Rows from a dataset
* * *
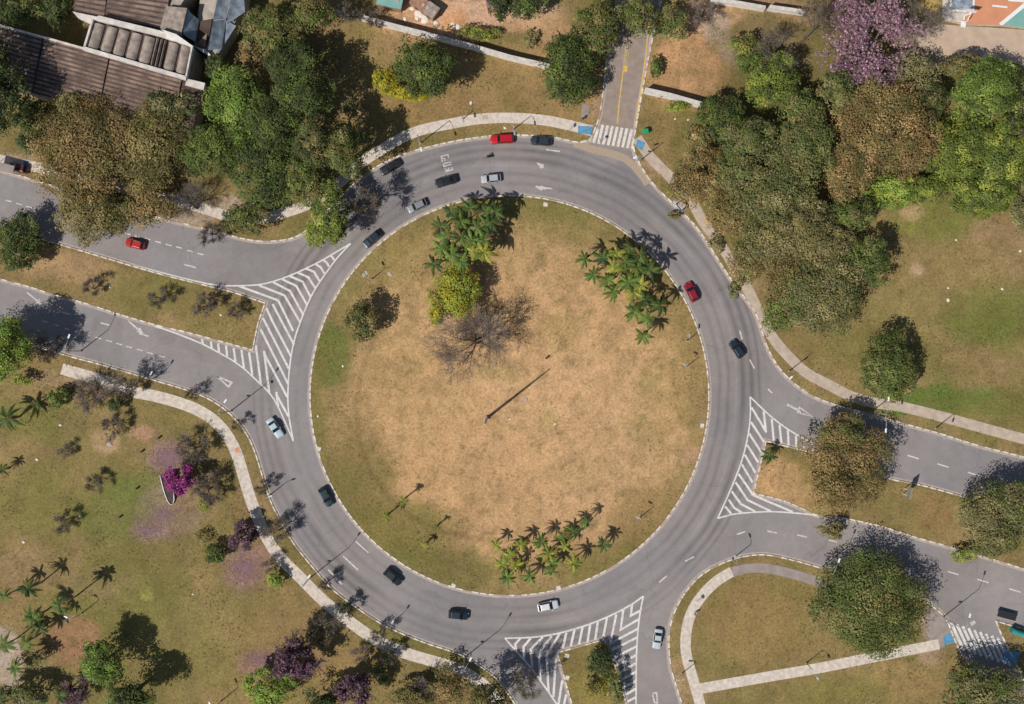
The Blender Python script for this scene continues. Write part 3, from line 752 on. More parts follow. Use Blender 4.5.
def trunk_mesh(h, r, rx, ry, zlo, seed, nb=6, mat='bark'):
    rnd = random.Random(seed); mb = MB()
    lean = (rnd.uniform(-.03, .03) * h, rnd.uniform(-.03, .03) * h)
    mb.tube([(0, 0, -.1), (lean[0] * .3, lean[1] * .3, h * .2), (lean[0], lean[1], h * .45)], [r * 1.35, r, r * .8], M[mat], 8)
    for i in range(nb):
        a = 2 * PI * i / nb + rnd.uniform(-.4, .4); e = rnd.uniform(.35, .7)
        p0 = Vector((lean[0], lean[1], h * rnd.uniform(.3, .45)))
        p1 = Vector((math.cos(a) * rx * e * .5, math.sin(a) * ry * e * .5, h * rnd.uniform(.5, .62)))
        p2 = Vector((math.cos(a) * rx * e, math.sin(a) * ry * e, h * rnd.uniform(.66, .8)))
        mb.tube([p0, p1, p2], [r * .5, r * .33, r * .12], M[mat], 5)
        b = a + rnd.uniform(-.8, .8)
        mb.tube([p1, (p1.x + math.cos(b) * rx * .3, p1.y + math.sin(b) * ry * .3, h * .75)], [r * .25, r * .08], M[mat], 4)
    return mb

_tree_n = [0]
def leafy(name, px, py, rx, h, pal, label, ry=None, group=None, cover=2.6, leaf=.30, pal2=None, openness=0, tall=False, cat='tree'):
    """px,py,rx,ry: where the crown stands in the photo, in photo pixels"""
    _tree_n[0] += 1; seed = 100 + _tree_n[0]
    ry = ry or rx
    if h > 4 and not tall: h = h * .72
    zt = h; zl = h * .16 if h > 4 else h * .05
    hc = (zt + zl) / 2 + h * .08
    x, y = G(px, py, hc); k = 1 - hc / CAMH
    o = empty(name, (x, y, .08), 0); tag(o, label, cat, group)
    RX, RY = rx * S * k, ry * S * k
    q, F, c = crown_mesh(RX, RY, zl, zt, pal, seed, leaf, cover, openness=openness, pal2=pal2)
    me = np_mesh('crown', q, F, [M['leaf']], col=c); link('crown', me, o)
    if h > 2.2:
        trunk_mesh(h, max(.1, h * .028), RX, RY, zl, seed).build('trunk', o, smooth=True)
    return o

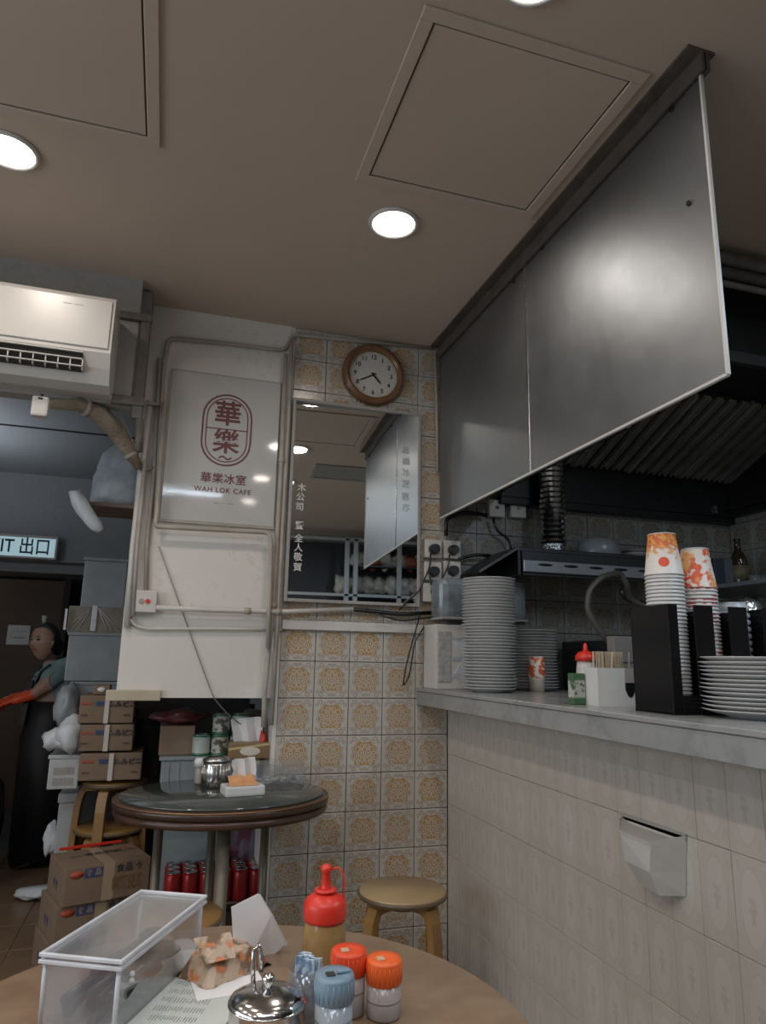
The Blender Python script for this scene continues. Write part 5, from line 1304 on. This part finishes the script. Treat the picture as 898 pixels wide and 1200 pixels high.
# jars
def jar(px, py, ztop, Y, r_, capm, bodym, lab, caph=.028, nub=False):
    c = P(px, py, Y); h_ = c.z-TT
    t = thing('shaker_jar', lab, 'jar', (c.x, Y, TT))
    MB().lathe([(0, 0), (r_*.9, 0), (r_*.94, .003), (r_*.94, h_-caph), (0, h_-caph)], n=28).build('jar_body', bodym, t)
    MB().lathe([(r_*.93, h_-caph-.002), (r_, h_-caph), (r_*1.01, h_-caph*.5), (r_, h_-.004), (r_*.94, h_), (r_*.6, h_-.001), (0, h_-.002)], n=32).build('cap', capm, t)
    m = MB()
    for k in range(5): m.cyl((.0, 0, 0), (0, 0, 0), 0) if 0 else None
    MB().box((-r_*.45, -r_*.25, h_-.002), (r_*.0, r_*.2, h_+.0006), .0008).build('shaker_hole', M_dark if nub else mat('cream_hole', (.6, .40, .25), .5), t)
    if nub: MB().box((r_*.1, -.003, h_-.001), (r_*.8, .004, h_+.003), .001).build('flip_tab', capm, t)
    m = MB()
    for k in range(24):
        a = k*2*PI/24; m.cyl((r_*math.cos(a), r_*math.sin(a), h_-caph+.002), (r_*math.cos(a), r_*math.sin(a), h_-.006), .0006, n=4)
    m.build('grip_ridges', capm, t)
    MB().lathe([(r_*.945, h_-caph-.022), (r_*.96, h_-caph-.021), (r_*.96, h_-caph-.019), (r_*.945, h_-caph-.018)], n=28, closed=True).build('neck_ring', bodym, t)
    return t
jb = mat('cloudy_jar', (.36, .32, .31), .2, var=.06)
jar(409, 1112, 0, -1.905, .0245, M_red if 0 else mat('red_orange_cap', (.76, .07, .02), .35, var=.03), jb, 'seasoning jar with red-orange cap beside the sauce bottle')
jar(450.5, 1122, 0, -1.925, .0245, M_orange, jb, 'seasoning jar with bright orange cap, rightmost on the near table')
jar(392.5, 1140, 0, -2.0, .0245, M_blue, mat('jar_clear_salt', (.30, .34, .38), .15, var=.05), 'seasoning jar with dusty blue cap in front', nub=True)
# glass with sachets
t = thing('sachet_glass', 'clear tumbler holding blue and white sachets left of the blue jar', 'glass', (-.248, -1.94, TT))
solid(MB().lathe([(0, .002), (.022, .002), (.024, .075)], n=28).build('tumbler', M_clear, t), .0018)
r = random.Random(6); sa = patmat('sachet_print', lambda nt: mixc(nt, noise(nt, coords(nt)[1], 60, 2).gt(.52, 14), (.50, .58, .66), (.16, .26, .40)), .5)
p0 = MB().box((-.008, -.0008, 0), (.008, .0008, .085), .0004).build('sugar_sachet', sa)
for k in range(10):
    o = p0 if k == 0 else p0.copy()
    if k: col.objects.link(o)
    o.location = (-.248+r.uniform(-.010, .010), -1.94+r.uniform(-.010, .010), TT+.004); o.rotation_euler = (r.uniform(-.10, .10), r.uniform(-.12, .12), r.uniform(-.8, .8))
    tag(o, 'slim blue and white paper sachet standing in the clear tumbler', 'sachet', 'sachets in the tumbler')
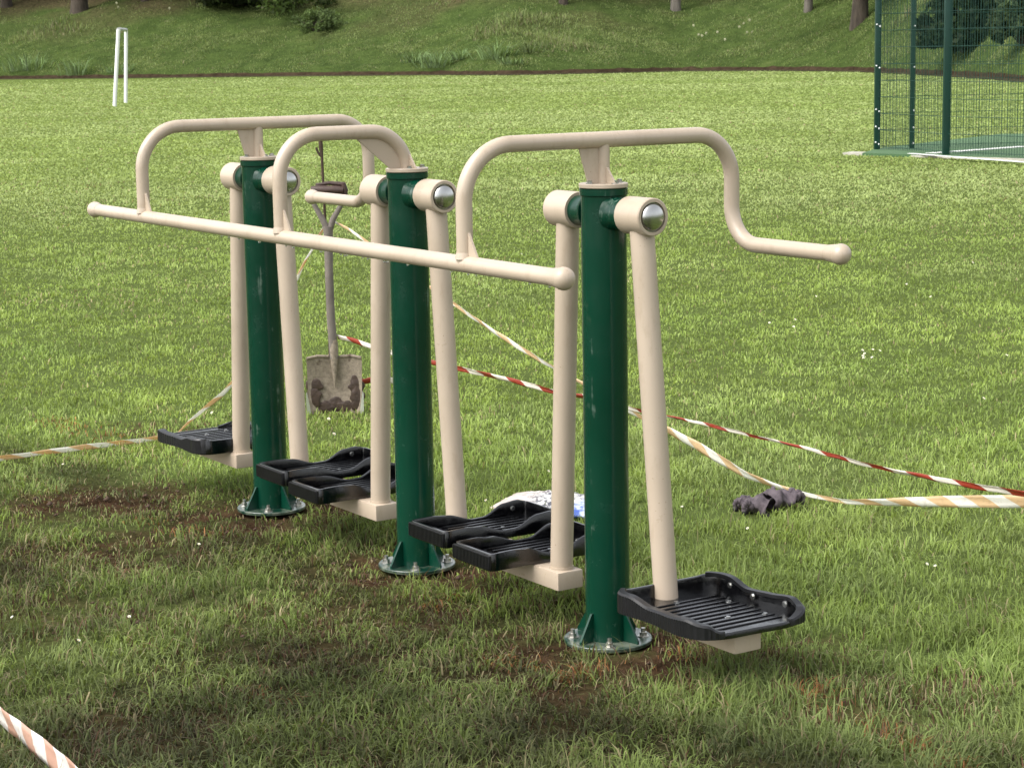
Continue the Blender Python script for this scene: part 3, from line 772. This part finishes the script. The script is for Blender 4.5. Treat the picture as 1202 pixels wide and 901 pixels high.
tree(8, 8, 14, 'dark tree at the far upper left corner', 10, 5, 2.6, 5000, BARK, (.035, .055, .014))
tree(170, 1, 12, 'dark tree between the two leftmost trunks', 10, 5.2, 2.4, 5000, BARK, (.035, .055, .014))
def bush(px, py, wpx, hpx, label, col, nl=4000, leaf=.16, nc=26):
    p = bank_hit(px, py); dist = (p-CAM).length; W_ = wpx*dist/F/2; H_ = hpx*dist/F
    root = empty('bush', p); tag(root, label, 'bush'); lr = random.Random(int(px))
    bm = bmesh.new(); cen = []
    for k in range(nc):
        a = lr.uniform(0, 2*PI); q = lr.random()**.5; zz = lr.uniform(.12, .95)*H_; k_ = math.sqrt(max(.05, 1-(zz/H_)**2))
        c = Vector((math.cos(a)*q*W_*k_, math.sin(a)*q*W_*k_, zz)); cen.append((*c, min(W_, H_)*lr.uniform(.18, .34)))
        rings(bm, [(0, 0, -.3), c*.5+Vector((0, 0, .1)), c], [.06, .035, .012], 6)
    link_bm(bm, 'stems', BARK, root); cen = np.array(cen); ci = rng.integers(0, nc, nl); c = cen[ci]
    d = rng.normal(0, 1, (nl, 3)); d /= np.linalg.norm(d, axis=1)[:, None]; P = c[:, :3]+d*c[:, 3:4]*rng.random((nl, 1))**.35
    u = rng.normal(0, 1, (nl, 3)); u /= np.linalg.norm(u, axis=1)[:, None]; w = np.cross(u, rng.normal(0, 1, (nl, 3))); w /= np.linalg.norm(w, axis=1)[:, None]
    s = leaf*rng.uniform(.5, 1.2, (nl, 1)); V = np.stack([P-u*s, P-w*s*.5, P+u*s, P+w*s*.5], 1).reshape(-1, 3)
    tone = rng.uniform(.75, 1.3, nc)[ci][:, None]*rng.uniform(.7, 1.3, (nl, 1))
    o = mesh_np('foliage', V, np.full(nl, 4), np.arange(nl*4), BLADE, root); attr_col(o, 'blade_colour', np.repeat(np.array(col)*tone, 4, 0))
bush(1135, 58, 110, 95, 'dark evergreen bush behind the green mesh fence', (.020, .035, .012), 9000, .2, 40)
bush(1205, 52, 90, 80, 'greyer green bush at the right edge behind the mesh fence', (.05, .075, .03), 6000)
bush(372, 36, 70, 22, 'light green bush under the low hanging branches', (.085, .125, .040), 3500, .13, 40)
bush(286, 6, 90, 22, 'dark low bush at the top of the bank left of the hanging branches', (.03, .045, .014), 3500, .16)

# ================================================================== GOAL
WHITE = simple('white_gloss_paint', (.86, .86, .85), .4, 0, .05, 3)
g1 = on_z(134.3, 125, 0); g2 = on_z(147.5, 121, 0)
goal = empty('goal', g1); tag(goal, 'white goal frame seen end-on at the far left of the field', 'goal')
hg = 90.5*(g1-CAM).length/F
t1 = on_plane(139, 34.5, g1, g1+Vector((Rv.x, Rv.y, 0))); t2 = on_plane(148, 35.5, g2, g2+Vector((Rv.x, Rv.y, 0)))
for a, b in ((g1, t1), (g2, t2)):
    bm = bmesh.new(); rings(bm, [a+Vector((0, 0, -.05)), b], .062, 16); child(link_bm(bm, 'goal_post', WHITE), goal)
bm = bmesh.new(); rings(bm, [t1, t2], .06, 16); child(link_bm(bm, 'crossbar', simple('grey_galvanised_bar', (.42, .43, .42), .5, .3)), goal)

# ================================================================== MESH FENCE + COURT
FG = simple('fence_green_paint', (.002, .032, .022), .4, 0, .1, 3)
f1 = on_z(1029, 178.5); f2 = on_z(1070, 177.3); f3 = on_z(1110, 185)
fence = empty('mesh_fence', f1); tag(fence, 'green welded mesh court fence with three posts at the right of the field', 'fence')
FH = 3.0
def fpost(p, w, bolts=True):
    bm = bmesh.new(); box(bm, p.x-w/2, p.x+w/2, p.y-w/2, p.y+w/2, 0, FH+.05, .008)
    bmesh.ops.rotate(bm, cent=(p.x, p.y, 0), matrix=Matrix.Rotation(YAW, 3, 'Z'), verts=bm.verts)
    po = child(link_bm(bm, 'fence_post', FG), fence)
    bm = bmesh.new(); fw = Vector((-math.sin(YAW), math.cos(YAW), 0)); rt = Vector((math.cos(YAW), math.sin(YAW), 0))
    q = p-fw*.0; box(bm, p.x-w*.8, p.x+w*.8, p.y-w*.8, p.y+w*.8, .0, .015, .003); child(link_bm(bm, 'base_plate', FG), po)
    if bolts:
        for z in (.12, .36, .62, 1.28, 1.9, 2.5):
            for s in ((-.28, .28) if bolts == 2 else (.25,)):
                bm = bmesh.new(); ball(bm, p-fw*(w/2+.004)+rt*(s*w)+Vector((0, 0, z+(.03 if s < 0 else 0))), .013, u=8, v=6); child(link_bm(bm, 'clip', WHITE), po)
WIRE = simple('green_coated_wire', (.003, .040, .026), .6)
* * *
**PROBLEM REQUIREMENTS**
Among the entries above, identify all lines with "continues" and copy them.

**ANSWER**
The Blender Python script for this scene continues. Write part 3, from line 752 on. More parts follow. Use Blender 4.5.
The Blender Python script for this scene continues. Write part 5, from line 1304 on. This part finishes the script. Treat the picture as 898 pixels wide and 1200 pixels high.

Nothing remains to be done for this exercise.